THE REQUEST » Repeat exactly, and only, the lines from the one that contains "Model this scene" to the one that contains "from mathutils import Matrix, Vector", both ends included. Omit every picture.

LISTED RECORDS »

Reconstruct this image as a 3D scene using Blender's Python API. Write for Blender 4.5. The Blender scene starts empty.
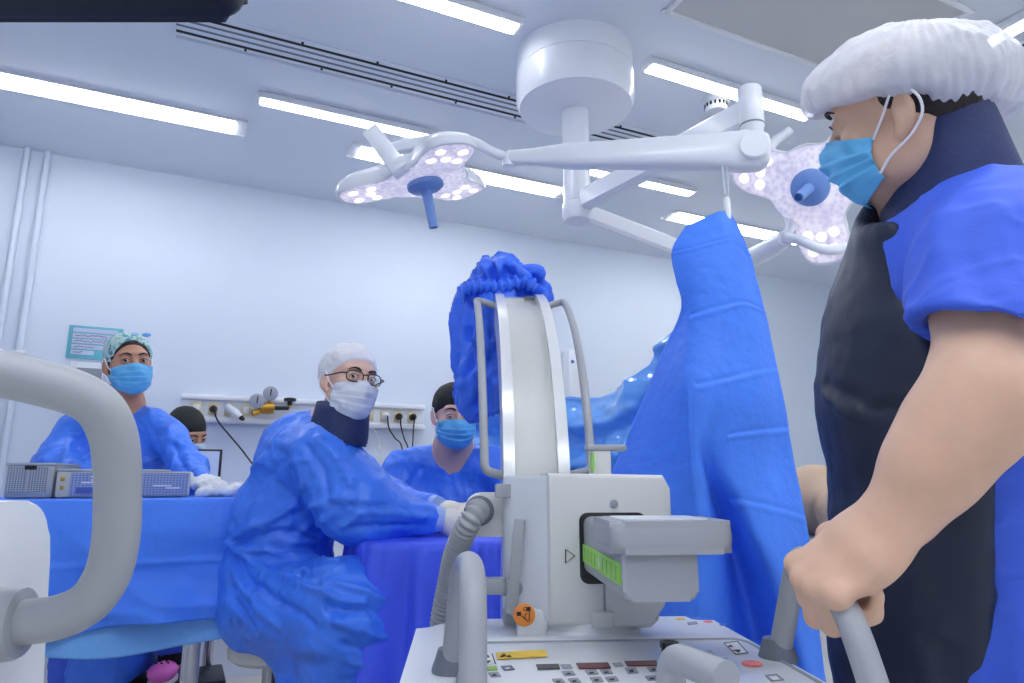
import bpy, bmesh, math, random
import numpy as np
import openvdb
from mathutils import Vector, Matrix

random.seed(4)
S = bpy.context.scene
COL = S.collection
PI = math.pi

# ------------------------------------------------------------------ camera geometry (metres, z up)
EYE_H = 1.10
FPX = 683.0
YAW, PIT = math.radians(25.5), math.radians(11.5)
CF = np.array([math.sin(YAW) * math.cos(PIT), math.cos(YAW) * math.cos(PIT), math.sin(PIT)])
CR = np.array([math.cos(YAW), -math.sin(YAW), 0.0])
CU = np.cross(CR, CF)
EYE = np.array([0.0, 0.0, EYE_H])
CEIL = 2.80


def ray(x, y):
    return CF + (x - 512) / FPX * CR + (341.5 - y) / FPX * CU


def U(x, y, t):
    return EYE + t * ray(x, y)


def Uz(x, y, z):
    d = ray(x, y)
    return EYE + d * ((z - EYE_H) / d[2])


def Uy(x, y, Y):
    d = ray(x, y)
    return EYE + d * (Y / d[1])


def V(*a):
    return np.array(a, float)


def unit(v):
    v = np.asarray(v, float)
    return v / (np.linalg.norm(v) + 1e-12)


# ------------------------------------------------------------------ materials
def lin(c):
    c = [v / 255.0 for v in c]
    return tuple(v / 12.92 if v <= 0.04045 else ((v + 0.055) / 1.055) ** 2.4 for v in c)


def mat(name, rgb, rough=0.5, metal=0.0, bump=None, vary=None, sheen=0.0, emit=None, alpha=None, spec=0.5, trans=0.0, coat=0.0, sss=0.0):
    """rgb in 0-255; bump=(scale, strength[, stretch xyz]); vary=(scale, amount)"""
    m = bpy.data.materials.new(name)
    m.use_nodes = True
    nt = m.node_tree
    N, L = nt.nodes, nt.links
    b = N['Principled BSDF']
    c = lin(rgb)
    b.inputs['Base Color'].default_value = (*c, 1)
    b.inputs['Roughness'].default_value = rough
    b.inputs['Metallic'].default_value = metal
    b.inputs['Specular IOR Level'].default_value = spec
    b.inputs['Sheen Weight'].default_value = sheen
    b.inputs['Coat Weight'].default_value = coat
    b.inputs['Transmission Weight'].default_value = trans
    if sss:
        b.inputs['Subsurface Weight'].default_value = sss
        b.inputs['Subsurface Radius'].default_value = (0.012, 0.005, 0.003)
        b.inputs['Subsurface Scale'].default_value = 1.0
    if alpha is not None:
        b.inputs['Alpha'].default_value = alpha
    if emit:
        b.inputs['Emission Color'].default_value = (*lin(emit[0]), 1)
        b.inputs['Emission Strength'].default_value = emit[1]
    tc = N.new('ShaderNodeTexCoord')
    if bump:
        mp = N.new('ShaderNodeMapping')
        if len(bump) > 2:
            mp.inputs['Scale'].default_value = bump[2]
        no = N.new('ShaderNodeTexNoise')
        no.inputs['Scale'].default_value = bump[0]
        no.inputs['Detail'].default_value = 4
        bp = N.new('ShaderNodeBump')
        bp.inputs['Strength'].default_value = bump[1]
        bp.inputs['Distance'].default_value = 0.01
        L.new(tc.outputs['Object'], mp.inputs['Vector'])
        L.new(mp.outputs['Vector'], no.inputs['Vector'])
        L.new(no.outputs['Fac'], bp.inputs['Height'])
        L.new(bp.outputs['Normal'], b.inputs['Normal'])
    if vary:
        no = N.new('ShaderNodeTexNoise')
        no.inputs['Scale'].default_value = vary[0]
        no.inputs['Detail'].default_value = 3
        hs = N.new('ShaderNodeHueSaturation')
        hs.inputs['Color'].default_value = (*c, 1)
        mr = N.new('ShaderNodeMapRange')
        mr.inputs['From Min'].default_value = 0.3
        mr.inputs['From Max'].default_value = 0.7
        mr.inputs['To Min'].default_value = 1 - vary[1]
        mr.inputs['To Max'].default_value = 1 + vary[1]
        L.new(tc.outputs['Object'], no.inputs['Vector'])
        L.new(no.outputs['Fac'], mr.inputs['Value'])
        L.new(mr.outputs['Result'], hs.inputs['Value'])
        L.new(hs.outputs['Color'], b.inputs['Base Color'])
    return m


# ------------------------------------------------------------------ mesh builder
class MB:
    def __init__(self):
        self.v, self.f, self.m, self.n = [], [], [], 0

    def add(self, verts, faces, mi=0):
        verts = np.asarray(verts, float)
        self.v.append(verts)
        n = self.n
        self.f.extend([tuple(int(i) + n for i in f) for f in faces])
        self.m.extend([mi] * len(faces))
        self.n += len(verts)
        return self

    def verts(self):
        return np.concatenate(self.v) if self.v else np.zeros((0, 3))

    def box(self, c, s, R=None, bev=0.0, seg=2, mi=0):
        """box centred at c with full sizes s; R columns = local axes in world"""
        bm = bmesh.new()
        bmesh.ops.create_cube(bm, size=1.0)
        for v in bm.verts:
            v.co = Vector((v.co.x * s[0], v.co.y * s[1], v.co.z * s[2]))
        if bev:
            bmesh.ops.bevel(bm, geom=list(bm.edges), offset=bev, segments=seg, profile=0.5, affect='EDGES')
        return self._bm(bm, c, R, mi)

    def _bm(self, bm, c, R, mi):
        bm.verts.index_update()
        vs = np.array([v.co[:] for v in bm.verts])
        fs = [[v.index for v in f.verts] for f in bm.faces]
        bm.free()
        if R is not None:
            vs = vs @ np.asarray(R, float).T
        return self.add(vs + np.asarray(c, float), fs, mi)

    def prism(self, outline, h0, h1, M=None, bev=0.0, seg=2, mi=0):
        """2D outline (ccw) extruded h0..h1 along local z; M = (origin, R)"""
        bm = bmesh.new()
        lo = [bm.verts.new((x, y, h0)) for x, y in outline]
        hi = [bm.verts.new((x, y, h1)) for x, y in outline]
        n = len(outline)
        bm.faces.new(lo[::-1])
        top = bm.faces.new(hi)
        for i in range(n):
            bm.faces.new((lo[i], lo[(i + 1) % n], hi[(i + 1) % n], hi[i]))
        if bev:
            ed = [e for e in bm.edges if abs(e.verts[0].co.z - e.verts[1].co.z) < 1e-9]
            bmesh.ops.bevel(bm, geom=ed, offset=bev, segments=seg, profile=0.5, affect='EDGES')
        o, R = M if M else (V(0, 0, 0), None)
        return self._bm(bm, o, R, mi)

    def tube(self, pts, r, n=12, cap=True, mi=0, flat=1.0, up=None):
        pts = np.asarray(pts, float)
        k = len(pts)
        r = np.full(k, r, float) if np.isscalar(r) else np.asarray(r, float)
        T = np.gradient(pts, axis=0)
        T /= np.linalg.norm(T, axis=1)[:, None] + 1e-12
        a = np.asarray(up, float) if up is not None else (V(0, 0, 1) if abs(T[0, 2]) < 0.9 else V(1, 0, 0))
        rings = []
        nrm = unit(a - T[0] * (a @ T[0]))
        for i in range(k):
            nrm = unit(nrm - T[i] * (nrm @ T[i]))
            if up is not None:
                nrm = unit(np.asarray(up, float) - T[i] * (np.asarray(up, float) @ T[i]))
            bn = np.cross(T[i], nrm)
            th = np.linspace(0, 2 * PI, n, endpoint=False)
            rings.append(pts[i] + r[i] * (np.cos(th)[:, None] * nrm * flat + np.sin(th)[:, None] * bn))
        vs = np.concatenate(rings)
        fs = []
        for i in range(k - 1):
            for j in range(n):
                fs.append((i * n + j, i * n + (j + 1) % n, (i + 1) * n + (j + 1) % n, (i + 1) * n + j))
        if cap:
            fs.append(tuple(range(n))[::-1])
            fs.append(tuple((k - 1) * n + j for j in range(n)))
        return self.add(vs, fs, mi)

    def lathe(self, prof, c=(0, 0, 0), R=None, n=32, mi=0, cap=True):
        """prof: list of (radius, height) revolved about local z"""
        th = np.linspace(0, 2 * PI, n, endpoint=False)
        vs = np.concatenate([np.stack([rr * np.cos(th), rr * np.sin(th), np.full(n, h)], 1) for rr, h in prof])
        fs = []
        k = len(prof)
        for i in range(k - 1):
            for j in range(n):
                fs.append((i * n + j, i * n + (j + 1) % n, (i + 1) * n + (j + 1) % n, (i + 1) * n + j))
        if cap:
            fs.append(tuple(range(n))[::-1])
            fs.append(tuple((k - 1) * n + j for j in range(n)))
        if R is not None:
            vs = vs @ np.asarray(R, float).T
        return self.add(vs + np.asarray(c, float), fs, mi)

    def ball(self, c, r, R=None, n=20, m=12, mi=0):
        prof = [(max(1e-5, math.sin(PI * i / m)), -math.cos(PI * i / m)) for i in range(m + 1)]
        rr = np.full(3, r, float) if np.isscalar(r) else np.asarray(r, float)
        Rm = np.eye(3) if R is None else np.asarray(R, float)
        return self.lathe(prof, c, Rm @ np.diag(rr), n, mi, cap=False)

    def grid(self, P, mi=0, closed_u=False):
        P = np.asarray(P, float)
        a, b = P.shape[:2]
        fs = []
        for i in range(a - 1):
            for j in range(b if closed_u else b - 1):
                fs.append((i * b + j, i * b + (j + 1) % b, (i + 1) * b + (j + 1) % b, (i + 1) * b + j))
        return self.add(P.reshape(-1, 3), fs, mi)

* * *

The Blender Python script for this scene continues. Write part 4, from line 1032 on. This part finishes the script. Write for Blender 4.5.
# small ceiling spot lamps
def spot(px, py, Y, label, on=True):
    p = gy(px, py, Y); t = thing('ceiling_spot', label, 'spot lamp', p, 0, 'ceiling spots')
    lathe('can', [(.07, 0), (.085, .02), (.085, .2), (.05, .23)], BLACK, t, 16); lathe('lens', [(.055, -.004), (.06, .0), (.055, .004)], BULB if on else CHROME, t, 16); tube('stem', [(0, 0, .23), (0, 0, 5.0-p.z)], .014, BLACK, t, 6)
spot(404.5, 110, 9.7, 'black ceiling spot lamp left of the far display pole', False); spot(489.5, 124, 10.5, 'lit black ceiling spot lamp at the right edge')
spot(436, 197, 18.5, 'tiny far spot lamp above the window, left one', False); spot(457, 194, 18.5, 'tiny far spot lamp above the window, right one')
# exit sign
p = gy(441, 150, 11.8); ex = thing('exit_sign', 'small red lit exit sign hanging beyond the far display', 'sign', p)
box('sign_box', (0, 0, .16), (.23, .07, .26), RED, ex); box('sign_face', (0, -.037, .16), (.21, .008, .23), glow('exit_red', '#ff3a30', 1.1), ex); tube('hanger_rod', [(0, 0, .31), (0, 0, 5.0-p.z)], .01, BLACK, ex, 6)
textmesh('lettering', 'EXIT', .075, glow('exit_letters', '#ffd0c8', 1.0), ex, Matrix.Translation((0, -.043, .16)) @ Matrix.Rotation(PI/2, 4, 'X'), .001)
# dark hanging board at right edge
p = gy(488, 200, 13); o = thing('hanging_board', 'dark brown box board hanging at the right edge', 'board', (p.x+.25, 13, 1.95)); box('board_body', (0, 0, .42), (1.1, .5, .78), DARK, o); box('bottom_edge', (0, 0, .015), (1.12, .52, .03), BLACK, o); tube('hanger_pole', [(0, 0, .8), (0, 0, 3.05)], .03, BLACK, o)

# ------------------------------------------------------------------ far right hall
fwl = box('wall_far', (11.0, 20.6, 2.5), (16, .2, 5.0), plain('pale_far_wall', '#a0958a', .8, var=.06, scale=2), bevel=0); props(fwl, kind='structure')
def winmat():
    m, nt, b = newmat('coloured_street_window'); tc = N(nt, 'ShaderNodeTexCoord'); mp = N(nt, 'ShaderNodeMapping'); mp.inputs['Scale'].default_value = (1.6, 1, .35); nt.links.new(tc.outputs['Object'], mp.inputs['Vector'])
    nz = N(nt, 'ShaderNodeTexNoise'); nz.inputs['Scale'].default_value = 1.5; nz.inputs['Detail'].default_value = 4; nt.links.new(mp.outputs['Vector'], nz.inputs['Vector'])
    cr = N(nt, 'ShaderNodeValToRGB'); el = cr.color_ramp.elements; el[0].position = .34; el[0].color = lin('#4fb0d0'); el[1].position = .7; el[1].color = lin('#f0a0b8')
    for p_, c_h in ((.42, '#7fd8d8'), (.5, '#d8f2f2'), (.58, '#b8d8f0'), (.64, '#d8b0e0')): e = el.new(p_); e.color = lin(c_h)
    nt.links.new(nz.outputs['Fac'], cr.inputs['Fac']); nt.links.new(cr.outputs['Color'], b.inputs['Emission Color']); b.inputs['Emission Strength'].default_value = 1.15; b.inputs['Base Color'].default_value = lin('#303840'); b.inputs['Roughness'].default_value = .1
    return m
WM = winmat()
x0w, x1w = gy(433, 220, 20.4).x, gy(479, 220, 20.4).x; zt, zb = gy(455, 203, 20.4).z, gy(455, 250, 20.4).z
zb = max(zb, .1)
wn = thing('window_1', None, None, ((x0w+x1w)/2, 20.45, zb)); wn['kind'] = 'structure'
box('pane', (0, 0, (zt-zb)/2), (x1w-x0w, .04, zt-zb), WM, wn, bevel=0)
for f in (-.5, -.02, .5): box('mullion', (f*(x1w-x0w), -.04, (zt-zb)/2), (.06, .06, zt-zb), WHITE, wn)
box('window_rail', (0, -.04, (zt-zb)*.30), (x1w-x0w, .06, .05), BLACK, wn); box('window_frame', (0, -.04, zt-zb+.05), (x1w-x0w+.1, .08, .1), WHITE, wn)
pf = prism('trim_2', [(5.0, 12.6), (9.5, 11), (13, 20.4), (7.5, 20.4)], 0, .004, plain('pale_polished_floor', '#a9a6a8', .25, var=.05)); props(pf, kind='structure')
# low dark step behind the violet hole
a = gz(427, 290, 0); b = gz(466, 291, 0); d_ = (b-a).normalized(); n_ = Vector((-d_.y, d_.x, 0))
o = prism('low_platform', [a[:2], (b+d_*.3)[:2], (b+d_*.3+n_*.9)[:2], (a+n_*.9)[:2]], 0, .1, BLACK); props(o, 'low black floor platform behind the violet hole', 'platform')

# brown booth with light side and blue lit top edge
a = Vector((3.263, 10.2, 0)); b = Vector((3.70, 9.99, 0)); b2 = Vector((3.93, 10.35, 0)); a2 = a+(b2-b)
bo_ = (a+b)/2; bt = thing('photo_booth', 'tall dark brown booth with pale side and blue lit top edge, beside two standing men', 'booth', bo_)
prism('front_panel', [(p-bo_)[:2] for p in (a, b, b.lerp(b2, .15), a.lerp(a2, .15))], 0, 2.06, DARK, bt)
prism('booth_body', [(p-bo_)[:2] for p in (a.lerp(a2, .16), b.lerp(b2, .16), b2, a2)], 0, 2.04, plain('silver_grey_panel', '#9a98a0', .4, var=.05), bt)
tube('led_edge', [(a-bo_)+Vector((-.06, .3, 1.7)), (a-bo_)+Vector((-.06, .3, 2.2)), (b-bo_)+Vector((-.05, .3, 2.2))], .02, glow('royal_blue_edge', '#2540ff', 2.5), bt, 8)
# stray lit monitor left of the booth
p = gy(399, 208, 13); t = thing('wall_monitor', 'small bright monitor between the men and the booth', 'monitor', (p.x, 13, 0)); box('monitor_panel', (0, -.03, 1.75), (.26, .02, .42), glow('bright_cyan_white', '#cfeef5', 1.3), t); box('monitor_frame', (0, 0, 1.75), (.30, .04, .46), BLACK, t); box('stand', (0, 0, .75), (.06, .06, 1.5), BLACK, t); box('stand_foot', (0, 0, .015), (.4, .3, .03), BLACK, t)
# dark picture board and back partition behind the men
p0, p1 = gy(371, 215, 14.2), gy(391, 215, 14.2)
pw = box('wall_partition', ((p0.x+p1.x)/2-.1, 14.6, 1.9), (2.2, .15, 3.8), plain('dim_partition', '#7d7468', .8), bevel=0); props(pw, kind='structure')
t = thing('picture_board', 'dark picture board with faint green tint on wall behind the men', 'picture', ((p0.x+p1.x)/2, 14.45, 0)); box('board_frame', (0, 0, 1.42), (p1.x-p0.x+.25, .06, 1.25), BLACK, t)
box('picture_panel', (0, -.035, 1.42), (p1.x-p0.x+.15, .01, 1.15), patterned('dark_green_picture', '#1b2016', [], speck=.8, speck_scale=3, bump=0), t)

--

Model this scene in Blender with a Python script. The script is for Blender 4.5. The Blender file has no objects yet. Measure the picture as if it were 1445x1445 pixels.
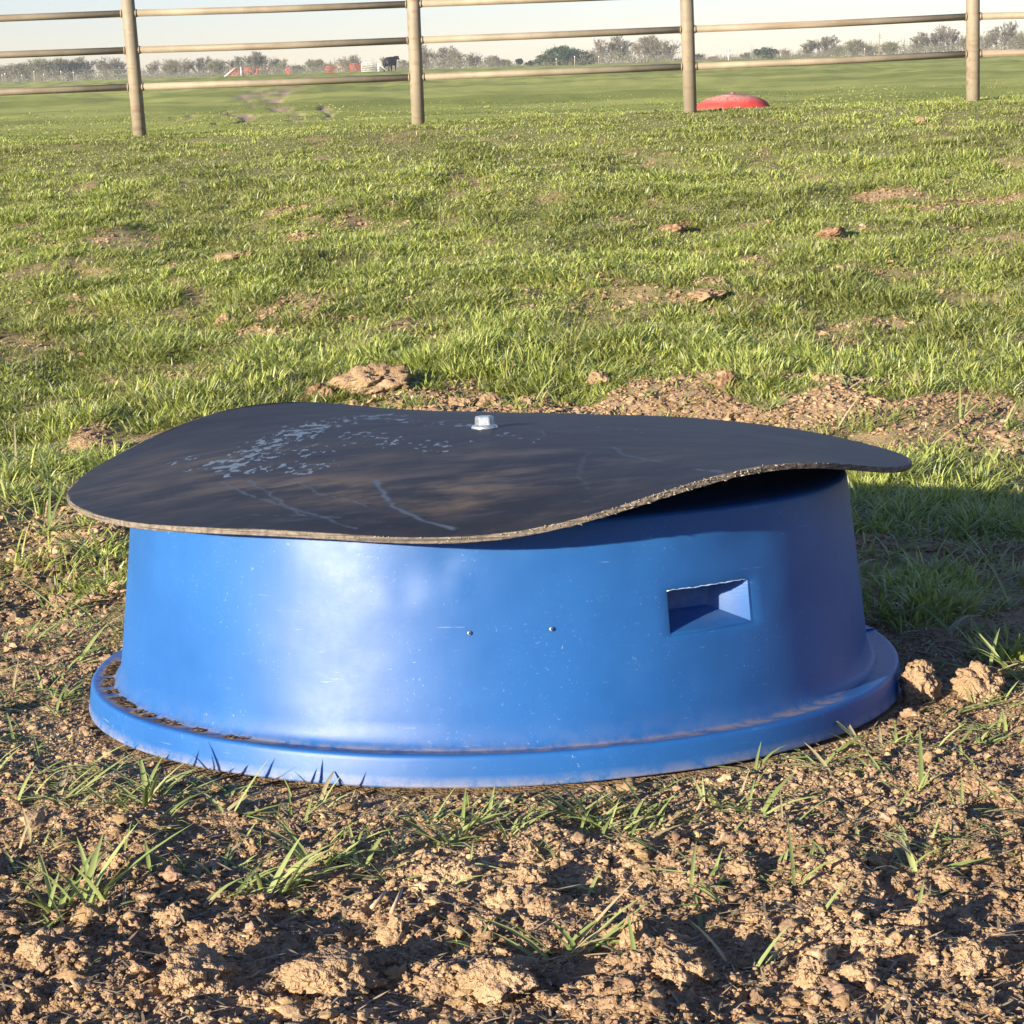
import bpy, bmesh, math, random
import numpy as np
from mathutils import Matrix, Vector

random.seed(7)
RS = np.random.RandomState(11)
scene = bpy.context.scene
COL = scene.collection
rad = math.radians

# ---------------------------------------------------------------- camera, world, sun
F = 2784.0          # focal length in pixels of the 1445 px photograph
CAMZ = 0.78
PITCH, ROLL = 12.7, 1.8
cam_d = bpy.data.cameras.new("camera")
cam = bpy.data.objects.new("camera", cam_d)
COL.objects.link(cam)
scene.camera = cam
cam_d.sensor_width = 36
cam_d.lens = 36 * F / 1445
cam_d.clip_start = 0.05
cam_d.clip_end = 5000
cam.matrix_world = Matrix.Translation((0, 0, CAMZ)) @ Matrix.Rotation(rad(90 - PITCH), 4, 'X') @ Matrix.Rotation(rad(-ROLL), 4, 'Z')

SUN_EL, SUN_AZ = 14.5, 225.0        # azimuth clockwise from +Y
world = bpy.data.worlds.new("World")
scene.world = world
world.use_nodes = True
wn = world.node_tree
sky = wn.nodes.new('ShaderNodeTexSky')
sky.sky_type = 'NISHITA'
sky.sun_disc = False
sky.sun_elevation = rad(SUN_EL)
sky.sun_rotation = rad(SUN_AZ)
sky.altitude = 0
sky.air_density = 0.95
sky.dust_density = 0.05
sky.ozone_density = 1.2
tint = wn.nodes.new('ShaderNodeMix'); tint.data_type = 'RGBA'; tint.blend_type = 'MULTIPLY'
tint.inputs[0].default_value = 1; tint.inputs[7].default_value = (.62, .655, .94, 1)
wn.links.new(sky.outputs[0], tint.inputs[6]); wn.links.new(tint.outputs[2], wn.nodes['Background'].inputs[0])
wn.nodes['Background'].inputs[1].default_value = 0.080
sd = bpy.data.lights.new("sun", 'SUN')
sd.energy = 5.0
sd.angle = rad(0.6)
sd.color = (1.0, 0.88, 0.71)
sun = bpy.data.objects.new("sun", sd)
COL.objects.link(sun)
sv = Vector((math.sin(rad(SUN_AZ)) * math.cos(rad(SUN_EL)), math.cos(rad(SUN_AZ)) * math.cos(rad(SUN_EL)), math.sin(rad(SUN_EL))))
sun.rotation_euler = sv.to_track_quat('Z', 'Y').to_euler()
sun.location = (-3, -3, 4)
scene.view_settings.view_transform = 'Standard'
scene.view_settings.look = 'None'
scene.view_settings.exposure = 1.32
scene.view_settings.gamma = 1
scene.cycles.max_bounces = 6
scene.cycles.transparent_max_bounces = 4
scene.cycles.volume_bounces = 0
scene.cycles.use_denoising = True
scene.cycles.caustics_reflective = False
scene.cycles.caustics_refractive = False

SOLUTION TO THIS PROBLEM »
Model this scene in Blender with a Python script. The script is for Blender 4.5. The Blender file has no objects yet. Measure the picture as if it were 1445x1445 pixels.
import bpy, bmesh, math, random
import numpy as np
from mathutils import Matrix, Vector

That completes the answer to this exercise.